Guest 16-Jul-2006 20:30
Ceci
This is a magical shot, almost a suspension of time merged with what could be an ascension to the heavens. To see a lone rider in this populous land, balanced and centered on a shining road, does indeed suggest better things to come. We have so much information about China's growing problems as it works to become a world power that this image is like balm, soothing and distracting this western viewer momentarily from the harsher realities of globalization. It's an exquisite dreamscape, one that sends out positive energy in its beauty and dignity, balancing the day to come.

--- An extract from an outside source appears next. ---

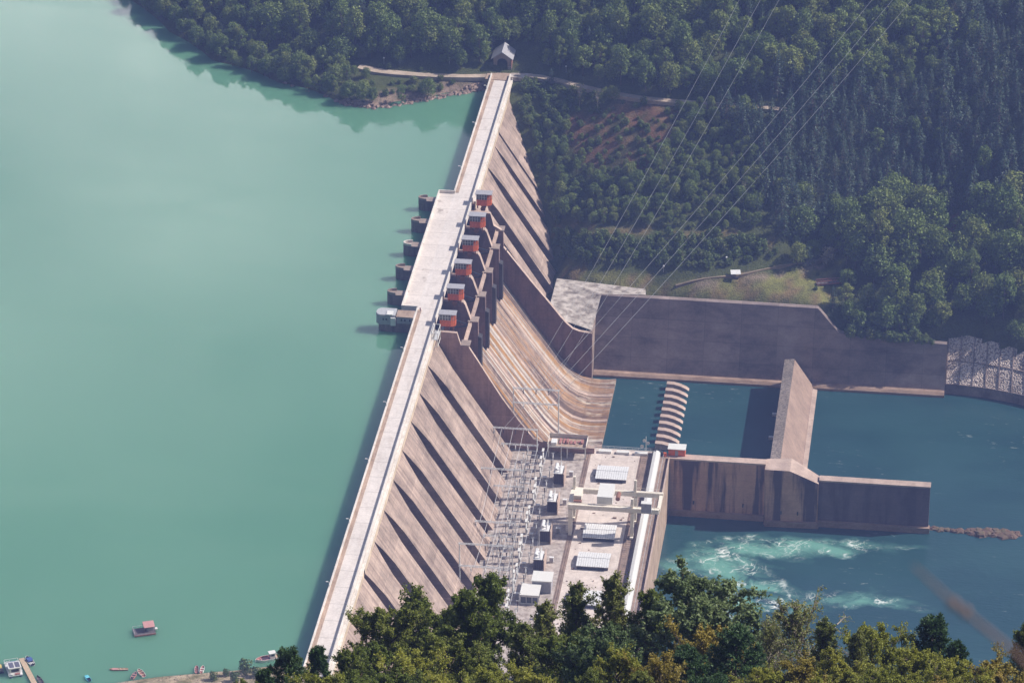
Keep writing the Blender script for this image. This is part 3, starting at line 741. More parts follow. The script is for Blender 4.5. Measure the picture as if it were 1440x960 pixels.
# piers
def pier(i, p):
    t = 1.9
    mb = MB()
    # rounded upstream nose: plan outline, boat shaped with a raised rim
    nose = [(-8.0, p - t), (-17.5, p - t)] + [(-17.5 - 3.3 * math.sin(a), p - t * math.cos(a)) for a in np.linspace(.25, math.pi - .25, 9)] + [(-17.5, p + t), (-8.0, p + t)]
    mb.prism(nose, -30, 4.2, 'z', 0, 1)
    o = mb.build('pier_head', [M['pier'], M['piertop']], dam)
    rim = MB(); q = nose[1:-1]
    for a, b in zip(q[:-1], q[1:]):
        d = Vector((b[0] - a[0], b[1] - a[1], 0)).normalized(); nv = Vector((-d.y, d.x, 0)) * .28
        rim.add([(a[0], a[1], 4.2), (b[0], b[1], 4.2), (b[0] - nv.x, b[1] - nv.y, 4.2), (a[0] - nv.x, a[1] - nv.y, 4.2), (a[0], a[1], 5.1), (b[0], b[1], 5.1), (b[0] - nv.x, b[1] - nv.y, 5.1), (a[0] - nv.x, a[1] - nv.y, 5.1)],
                [(0, 1, 5, 4), (2, 3, 7, 6), (4, 5, 6, 7), (0, 4, 7, 3), (1, 2, 6, 5)])
    rim.build('rim', M['parapet'] if i == 3 else M['piertop'], o)
    if i == 0 or i == 5:
        pass
    else:
        t = 1.15
        prof = [(-8, 2.85), (7.2, 2.4), (7.9, 1.4), (10.0, -5.0), (12.6, -5.1), (12.6, -31), (9, -31), (-8, -31)]
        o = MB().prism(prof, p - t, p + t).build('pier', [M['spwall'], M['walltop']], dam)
        for q in o.data.polygons:
            if q.normal.z > .2: q.material_index = 1
        MB().prism([(12.62, -11), (13.9, -11.5), (13.9, -26.5), (12.62, -26)], p - 1.5, p + 1.5).build('guide_slab', M['darksteel'], dam)  # near-black colour carries black staining plus the shade on its camera side
        MB().box(8.9, 12.7, p - 2.1, p + 2.1, -5.05, -4.7).build('trunnion_platform', M['piertop'], dam)
for i, p in enumerate(PU): pier(i, p)
MB().box(9.4, 12.8, S0 - .15, S0 + 4.1, -2.68, -2.3).build('trunnion_platform', M['piertop'], dam)
MB().box(8.7, 12.6, S1 - 3.2, S1 + 1, -5.18, -4.8).build('trunnion_platform', M['piertop'], dam)
MB().prism([(12.42, -13), (13.7, -13.4), (13.7, -26.5), (12.42, -26)], S1 - 2.9, S1 - .3).build('guide_slab', M['darksteel'], dam)  # same dark slab tone: staining and shade in one colour
for a, b in zip(PU[:-1], PU[1:]):
    # trunnion walkway across the bay, and the curved gate leaf behind it
    MB().box(9.6, 10.5, a + 2.0, b - 2.2, -6.2, -5.2).box(9.5, 9.56, a + 2.0, b - 2.2, -5.2, -4.3).build('bay_walkway', M['walltop'], dam)
    arc = [(10.5 - 10.6 * math.cos(t), -5.5 + 10.6 * math.sin(t)) for t in np.linspace(-.42, .55, 9)]
    mb = MB(); k = len(arc)
    mb.add([(x, a + 1.95, z) for x, z in arc] + [(x, b - 1.95, z) for x, z in arc] + [(x + .5, a + 1.95, z) for x, z in arc] + [(x + .5, b - 1.95, z) for x, z in arc],
           [(i, i + 1, k + i + 1, k + i) for i in range(k - 1)] + [(2 * k + i, 3 * k + i, 3 * k + i + 1, 2 * k + i + 1) for i in range(k - 1)] + [(k - 1, 2 * k - 1, 4 * k - 1, 3 * k - 1)])
    for uu in (a + 3.2, b - 3.2):
        mb.tube([(.6, uu, -2.6), (10, uu, -5.8)], .3, 5); mb.tube([(.4, uu, -7.6), (10, uu, -5.8)], .3, 5)
    mb.build('spillway_gate', M['gate'], dam)

# ---- orange hoist houses
def hoist(label, p, z=2.45):
    t = dthing('hoist_house', label, 'hoist house', 1.0, p, z, 'orange hoist houses along the spillway')
    plan = [(.7, -2.2), (4.7, -2.2), (6.3, -1.2), (6.3, .5), (5.4, 1.0), (.7, 1.0)]
    MB().prism(plan, 1.2, 3.7, 'z').build('cladding', M['orange'], t)
    plan2 = [(x * .99 + .02, y * .985) for x, y in plan]
    gl = MB().prism(plan2, 3.702, 5.9, 'z').build('window_band', M['window'], t)
    mu = MB()
    for a, b in zip(plan, plan[1:]):
        L = math.hypot(b[0] - a[0], b[1] - a[1]); k = max(1, round(L / .9))
        for j in range(k + 1):
            x, y = a[0] + (b[0] - a[0]) * j / k, a[1] + (b[1] - a[1]) * j / k
            mu.box(x - .08, x + .08, y - .08, y + .08, 3.7, 5.9)
        mu.tube([(a[0], a[1], 4.8), (b[0], b[1], 4.8)], .06, 4)
    mu.build('mullion', M['steel'], gl)
    # orange corner panels on the sunny end
    MB().prism([(4.75, -2.25), (6.37, -1.23), (6.37, -.1), (6.3, -.1), (6.3, -1.18), (4.72, -2.19)], 3.9, 5.5, 'z').build('end_panel', M['orange'], t)
    MB().box(.2, 6.6, -2.45, 1.3, 5.9, 6.15).build('roof', M['roofgrey'], t)
    mb = MB().box(.9, 1.3, -2, -1.6, 0, 1.2).box(.9, 1.3, 1.6, 2, 0, 1.2).box(5.2, 5.6, -1.6, -1.2, -1, 1.2).box(5.2, 5.6, 1.2, 1.6, -1, 1.2).box(.9, 5.6, -.3, .3, .75, 1.18)
    mb.build('support_frame', M['rust'], t)
    dr = MB(); dr.lathe([(.05, -1.3), (1.0, -1.3), (1.0, -1.1), (.8, -1.05), (.8, 1.05), (1.0, 1.1), (1.0, 1.3), (.05, 1.3)], sides=12)
    dr.v = [(3.2 + x, z_ - .9, y - .1) for x, y, z_ in dr.v]
    dr.build('hoist_drum', M['rust'], t)
    return t
names = ['orange hoist house nearest the camera, in front of the brown spillway side wall', 'second orange hoist house up from the near end of the spillway row',
         'third orange hoist house up from the near end of the spillway row', 'fourth orange hoist house up, third from the far end of the row',
         'orange hoist house next to the farthest one in the spillway row', 'farthest orange hoist house, where the widened crest road narrows again']
for nme, p in zip(names, PU): hoist(nme, p)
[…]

Phil Douglis26-Apr-2006 21:28
Thanks, Iris, for bringing a new eye to this image. Yes, some can see an image as representing simply a moment in time, light and space, and not as a metaphor holding larger meaning. You bring just such an eye to this image, and I thank you for it.
Iris Maybloom (irislm)26-Apr-2006 18:39
The glow of the early morning light with the lone rider conveys a wonderful feeling of solitude. I'm sure the rider is relishing this moment of calm and quiet before he emerges into the busy throngs of his fellow countrymen. I see this golden road for what it is in the moment, beautiful, peaceful, calm, and not really as a promise of anything to come.

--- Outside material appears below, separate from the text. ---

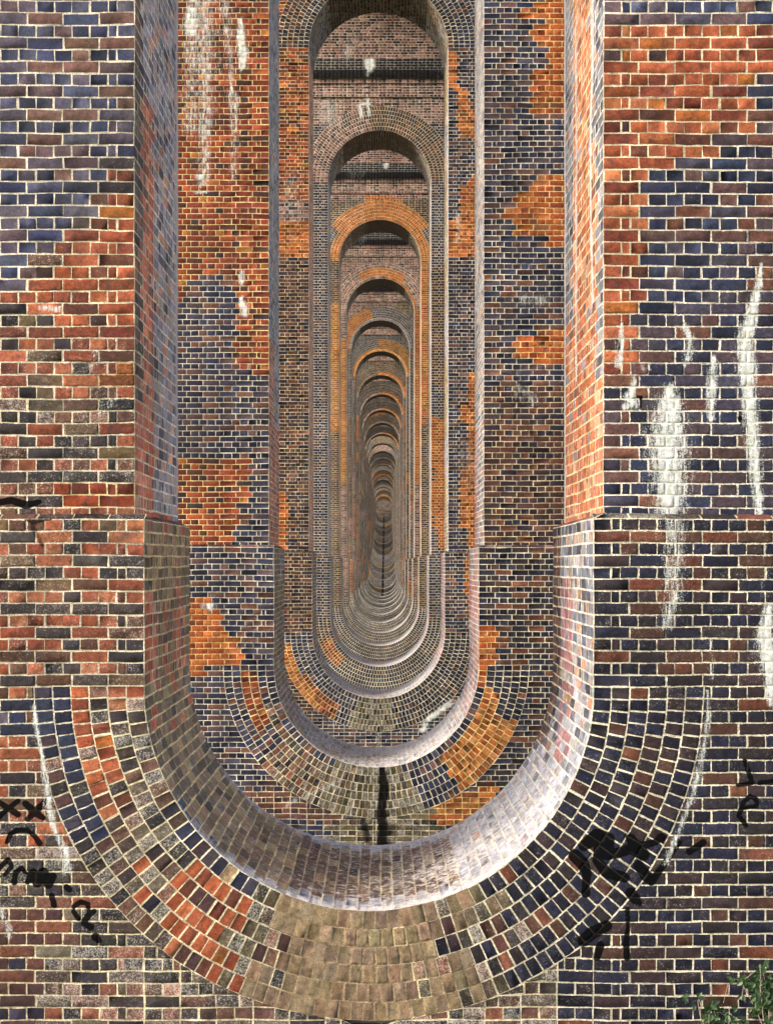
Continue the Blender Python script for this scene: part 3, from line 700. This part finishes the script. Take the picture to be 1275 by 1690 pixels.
for n in range(1, N_PIERS + 1):
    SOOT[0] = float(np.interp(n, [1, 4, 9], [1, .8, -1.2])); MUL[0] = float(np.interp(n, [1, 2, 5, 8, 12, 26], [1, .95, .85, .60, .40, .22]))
    y0 = y_front(n); X0 = x_mid(n); zi = INV[n]; w, wl_ = W_UP / 2, W_LO / 2
    ledge = .275 if n == 1 else .22
    has_pl = zi < -1.6
    zc_a = CROWN - w                      # arch centre
    wi = wl_ if has_pl else w; yl = y0 - (PROUD if has_pl else 0); y1l = y0 + TH + (PROUD if has_pl else 0)
    zc_i = zi + wi                        # invert centre
    if not has_pl: ledge = zc_i
    Re_a, Re_i = w + RING_N * RING_T, wi + RING_N * RING_T
    xmax = 3.6 if n == 1 else (3.0 if n < 4 else 2.5)
    zbot = zi - RING_N * RING_T - (.3 if n == 1 else 1.0)
    weaf = face_weather(n)
    fp = lambda x, z: face_palette(n, x, z, X0)
    # ---- upper wall and jambs
    sh = Sheet()
    def lim_up(z): return w if z < zc_a - 1e-6 else (sqrt(max(0, Re_a ** 2 - (z - zc_a) ** 2)))
    ztop = 13.30
    base_row = 0
    for s in (-1, 1):
        face_rows(sh, X0, y0, ledge, zc_a, w, lambda z: w, xmax, s, fp, base_row)
        if n >= 3:
            face_rows(sh, X0, y0, zc_a, ztop, w, lim_up, xmax, s, fp, 0)
    def jpal(s):
        def f(y, z):
            u = (y - y0) / TH; nn = vnoise(z * 1.3, u * 2 + n, n + 3)
            pal = np.full(len(y), PI['LAV']); mul = np.ones(len(y))
            if n == 1 and s > 0:
                top = (z > 1.6)
                pal[:] = PI['JAMBR']
                pal[(u < .13) & (z > 1.2)] = PI['LAV']; pal[(u > .72) & (z > 1.8)] = PI['LAV']
                pal[(u < .30) & (z > 2.8)] = PI['LAV']
            elif n == 1:
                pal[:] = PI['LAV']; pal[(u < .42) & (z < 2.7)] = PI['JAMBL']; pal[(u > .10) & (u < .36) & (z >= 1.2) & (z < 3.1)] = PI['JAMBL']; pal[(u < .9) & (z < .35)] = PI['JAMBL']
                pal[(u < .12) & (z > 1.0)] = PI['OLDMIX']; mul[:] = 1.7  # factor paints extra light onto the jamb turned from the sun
            elif n == 2 and s < 0:
                mul[:] = 1.5  # left jamb brightened in its colour, as on the nearest pier
                pal[:] = PI['JAMBL']; pal[z > 3.1] = PI['LAV']; pal[(z > 2) & (u > .5)] = PI['LAV']
            elif n == 2: pal[:] = PI['LAV']; pal[(u > .6) & (z < 2)] = PI['ROSE']
            elif n == 3 and s < 0: pal[:] = PI['JAMBR']; pal[nn < .3] = PI['TAN']
            elif n % 3 == 2: pal[:] = PI['JAMBR']; pal[nn > .5] = PI['TAN']
            else: pal[nn > .6] = PI['TAN']
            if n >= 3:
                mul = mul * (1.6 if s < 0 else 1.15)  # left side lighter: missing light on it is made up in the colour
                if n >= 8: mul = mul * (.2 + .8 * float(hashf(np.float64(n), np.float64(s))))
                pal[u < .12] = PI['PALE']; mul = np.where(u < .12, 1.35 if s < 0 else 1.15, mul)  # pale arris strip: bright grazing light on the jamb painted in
            return pal, mul
        return f
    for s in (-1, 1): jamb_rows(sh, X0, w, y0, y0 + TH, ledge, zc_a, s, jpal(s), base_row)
    def jw(V, N, f=weaf):
        W = f(V, N); js = np.abs(N[:, 0]) > .7
        y, z = V[:, 1] - y0, V[:, 2]; c = (vnoise(y * 9, z * .8, n) - .45) * 1.6
        W[:, 0] = np.where(js, c.clip(0, .6) * (.42 if n == 1 else .55), W[:, 0])
        if n == 1:
            sr = js & (N[:, 0] < 0); W[sr, 0] = np.maximum(W[sr, 0], ((.06 - np.abs(y[sr] - .52 - .05 * np.sin(z[sr] * 3))) / .03).clip(0, .9) * (z[sr] > 1.7))
            W[sr, 0] = np.maximum(W[sr, 0], ((.05 - np.abs(y[sr] - 1.3)) / .03).clip(0, .9) * (z[sr] > 1.3)); W[sr, 0] = np.maximum(W[sr, 0], ((y[sr] - 1.9) / .03).clip(0, .9))
            sl = js & (N[:, 0] > 0); W[sl, 0] = np.maximum(W[sl, 0], ((y[sl] - 1.86) / .05).clip(0, .9) * (z[sl] > .4) * .9)
        return W
    core = core_mesh(X0, y0 + .03, y0 + TH - .03, w, zi, zc_i, zc_a, w, ztop + .9, zbot - .6)
    pier = build('pier', flush(sh, n, jw), via, None)
    if n in PIER_LABEL: pier['label'] = PIER_LABEL[n]
    # solid inside of the pier: joined to the pier mesh as plain brickwork
    # ---- plinth
    shp = Sheet()
    def lim_lo(z): return wi if z > zc_i + 1e-6 else sqrt(max(0, Re_i ** 2 - (z - zc_i) ** 2))
    for s in (-1, 1):
        if has_pl: face_rows(shp, X0, yl, zc_i, ledge, wi, lambda z: wi, xmax, s, fp, 1)
        face_rows(shp, X0, yl, zbot, zc_i, wi, lim_lo, xmax, s, fp, 0)
        if has_pl:
            def ppal(y, z, s=s):
                u = (y - yl) / (y1l - yl); pal = np.full(len(y), PI['TAN']); mul = np.full(len(y), .9)
                if n == 1 and s > 0:
                    pal[:] = PI['LAV']; mul[:] = 1.08; pal[(u > .45) & (u < .75) & (z < -.1)] = PI['ROSE']; pal[u > .8] = PI['BROWN']; mul[u > .8] = 1.2
                elif n == 1:
                    pal[:] = PI['JAMBL']; mul[:] = 1.45; pal[vnoise(y * 4, z * 2, 3) > .5] = PI['TAN']  # sunless left side of the plinth opening lightened by colour
                elif n in (2, 3): pal[:] = PI['ROSE'] if s > 0 else PI['TAN']; pal[vnoise(y * 2, z * 2, n) > .5] = PI['LAV']
                else: pal[vnoise(y, z, n) > .4] = PI['LAV']
                return pal, mul
            jamb_rows(shp, X0, wi, yl, y1l, zc_i, ledge, s, ppal, 1)
    groups = flush(shp, n, weaf)
    # weathered ledge on top of the plinth: a sloping course, front and sides
    if has_pl:
        sl = Sheet(); zt = ledge; ri = .035
        for s in (-1, 1):
            t = wi
            while t < xmax:
                t1 = min(t + .225, xmax)
                q = [(X0 + s * t, yl, zt), (X0 + s * t1, yl, zt), (X0 + s * t1, y0 + .002, zt + ri), (X0 + s * t, y0 + .002, zt + ri)]
                if s < 0: q = [q[1], q[0], q[3], q[2]]
                sl.add(q, (0, -.4, .9), False, PI['OLDMIX'], 0, .75); t = t1
            y = yl
            while y < y1l - .01:
                yb = min(y + .115, y1l)
                q = [(X0 + s * wi, y, zt), (X0 + s * wi, yb, zt), (X0 + s * (w + .002), yb, zt + ri), (X0 + s * (w + .002), y, zt + ri)]
                if s > 0: q = [q[1], q[0], q[3], q[2]]
                sl.add(q, (-s * .4, 0, .9), True, PI['OLD'], 0, .9); y = yb
        groups += flush(sl, n, None)
    # plain solid core of the whole pier lives in this mesh's lower wall and in the pier mesh above
    pl = build('plinth', groups, pier, None)
    # ---- invert ring and bowl
    shi = Sheet(); ring_cells(shi, n, X0, yl, zc_i, wi, True)
    def bp(mid, u):
        d = math.degrees(-mid) % 360
        if n == 1:
            if d < 26: return (rp([('LAV', 3), ('PALE', 2)]) if not (.3 < u < .7) else rp([('ROSE', 3), ('LAV', 2), ('PALE', 1)])) if u < .82 else 'BROWN', 1.0
            if d < 66: return (rp([('PALE', 12), ('LAV', 1)]) if u < .93 else 'LAV'), 1.0
            if d < 112:
                if u < .12 or u > .93: return 'PALE', .95
                return rp([('WORN', 5), ('BROWN', .8), ('TAN', 2)]), .95
            if d < 128: return rp([('TAN', 4), ('BUFF', 3), ('WORN', 2)]) if u > .08 else 'PALE', 1.2
            if u > .94: return rp([('WORN', 2), ('LAV', 2)]), 1.0
            if u < .08 and d < 150: return 'LAV', 1.0
            return rp([('TAN', 6), ('MOSS', .8), ('JAMBL', .1 if d < 165 else 1.5)]), 1.6  # left of the bowl faces from the sun; light added through colour factor
        if n >= 8: return ('PALE', 1.25) if u < .22 else (('LAV', .5) if n < 14 else (('BUFF', .8) if (n * 5 + (d > 90) * 3) % 4 == 0 else ('SLATE', .5)))
        if d < 30: return rp([('ROSE', 2), ('LAV', 2)]), 1.0
        if d < 80: return rp([('PALE', 5), ('LAV', 3)]), .9
        if d < 100: return rp([('WORN', 2), ('PALE', 2), ('TAN', 2)]), .85
        if d < 150: return rp([('PALE', 2), ('BUFF', 2), ('TAN', 2), ('LAV', 2)]), .9
        return rp([('ROSE', 1), ('TAN', 3), ('LAV', 1)]), .95
    bowl_cells(shi, n, X0, yl, y1l, zc_i, wi, True, bp)
    def bw(V, N, f=weaf):
        W = f(V, N); js = np.abs(N[:, 1]) < .5
        th = np.degrees(np.arctan2(-(V[:, 2] - zc_i), V[:, 0] - X0)) % 360; y = V[:, 1] - yl
        c = vnoise(V[:, 0] * 5 + 3, y * 22, n) * .75 + vnoise(V[:, 0] * 14, y * 50, n + 1) * .25
        amt = np.interp(th, [0, 25, 40, 66, 90, 105, 120, 140, 180], [.10, .18, .34, .42, .30, .24, .20, .10, .03]) if n == 1 else np.interp(th, [0, 30, 50, 90, 130, 160, 180], [.1, .3, .5, .5, .4, .1, 0])
        edge = ((.10 - y) / .06).clip(0, 1) * np.interp(th, [40, 55, 130, 150], [.2, .95, .9, .2]) + ((y - 2.03) / .08).clip(0, 1) * np.interp(th, [20, 40, 140, 160], [0, .7, .7, 0])
        v = np.maximum(amt * (.7 + .6 * vnoise(V[:, 0] * 3, y * 5, n)), edge * .85)
        W[:, 0] = np.where(js, v.clip(0, .95), W[:, 0])
        dm = (js & (n == 1)); 
        W[:, 1] = np.where(js & (np.abs(th - 92) < 10) & (n > 1), (.75 if n > 12 else .35 - np.abs(th - 92) * .05) * (vnoise(V[:, 0] * 8, y * 4, n) + .3), W[:, 1])
        return W
    inv = build('invert_ring', flush(shi, n, bw), pier, None)
    # ---- arch ring and soffit
    sha = Sheet()
    if n >= 2: ring_cells(sha, n, X0, y0, zc_a, w, False)
    def ap(mid, u):
        d = math.degrees(mid) % 360
        if d < 45 or d > 135: return rp([('LAV', 3), ('TAN', 2), ('OLDMIX', 2)]), .9
        return rp([('BROWN', 3), ('MOSS', 2), ('OLDMIX', 2)]), (.5 if n < 5 else .28)
    bowl_cells(sha, n, X0, y0, y0 + TH, zc_a, w, False, ap)
    build('arch_ring', flush(sha, n, jw), pier, None)
    # ---- band of dark bricks under the spring of the vault
    if n >= 2:
        shb = Sheet()
        def band(z0, z1, pr, pal, soldier=False, tilt=0):
            rows = 1 if soldier else max(1, round((z1 - z0) / HC)); h = (z1 - z0) / rows
            for r in range(rows):
                st = .112 if (soldier or r % 2 == 0) else .225; x = -xmax
                while x < xmax - .01:
                    xb = min(x + st, xmax); a, b = z0 + r * h, z0 + (r + 1) * h
                    q = [(X0 + x, y0 - pr + tilt, a), (X0 + xb, y0 - pr + tilt, a), (X0 + xb, y0 - pr, b), (X0 + x, y0 - pr, b)]
                    shb.add(q, (0, -1, 0), st < .2, PI[pal], 0, 1.0); x = xb
        def ledge_q(za, pa, zb, pb):
            x = -xmax
            while x < xmax - .01:
                xb = min(x + .225, xmax)
                shb.add([(X0 + x, y0 - pa, za), (X0 + xb, y0 - pa, za), (X0 + xb, y0 - pb, zb), (X0 + x, y0 - pb, zb)], (0, -.7, -.7 if pb > pa else .7), False, PI['OLDMIX'], 0, .8); x = xb
        ledge_q(13.30, 0, 13.302, .045); band(13.302, 13.68, .045, 'OLD'); ledge_q(13.68, .045, 13.682, .09); band(13.682, 13.79, .09, 'OLD')
        ledge_q(13.79, .09, 13.80, .15); band(13.80, 14.03, .19, 'SOOT', True, .04); band(14.03, 14.34, .19, 'INK'); ledge_q(14.34, .19, 14.36, 0)
        build('string_course', flush(shb, n, weaf), pier, None)
    # ---- solid body
    body = build('core', [], pier, core)
    body.name = 'inner_masonry'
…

Phil Douglis23-Apr-2006 04:09
I agree -- gold symbolizes wealth and comfort, and thus you might say that this rider might be on his way to a better day.
Guest 23-Apr-2006 03:51
I will repeat what was said before. It is also unique, beautiful, almost intimate. This golden path is almost the symbol of a better life he is aspiring to.
Christine
Phil Douglis19-Apr-2006 21:34
I think you meant to say "Philesque" but "Phileque" has a unique ring to it as well. You are saying here that I am showing beauty here at the expense of reality, which is true. I am an optimist, and tend to take the romantic view rather than the nitty gritty, seamy side of life. Even my homeless appear comfortable -- see this shot I made on Okinawa:http://www.pbase.com/pnd1/image/58753327 It is eloquently composed, warm and inviting in light and color, and disguises the fact that this man is without shelter. Your own motivations are similar. And so are the motivations of most travel photographers. And since this cyberbook is about expressive travel photography, I tend to make images as examples that are positive rather than negative. As here, I show the street as a golden path, not as an ugly scar. If this was cyberbook on photojournalism, my tone might well be darker, because the world can also be a harsh, dangerous, sad and angry place, and journalism deals with reality, not pleasure. But these galleries are about travel photography, which is often rooted in pleasure. That's why most people travel. To enjoy themselves. You are right, Tim -- both of us do hint at those harsh realities below the glorious. But as travel photographers we both tend to focus, as you say, on the beautiful, the unique, and every now and then the quirky. We leave the ugly side to documentary and journalistic photographers.
Tim May19-Apr-2006 18:05
This, too, is "Phileque" with your capture of golden light - It leads me to wonder about myself as a photographer - I want to show the thousands of ways the world is beautiful, unique, and sometimes quirky. This image definitely focuses on the beautiful - but as you say - the light is a temporary mask for the ugly - both of us, I think, mostly focus on the beauty and leave it to the journalists to show the nitty gritty. Yet, I also think that we both hint at the harsh realities below the glorious - photography, like life, is multifaceted.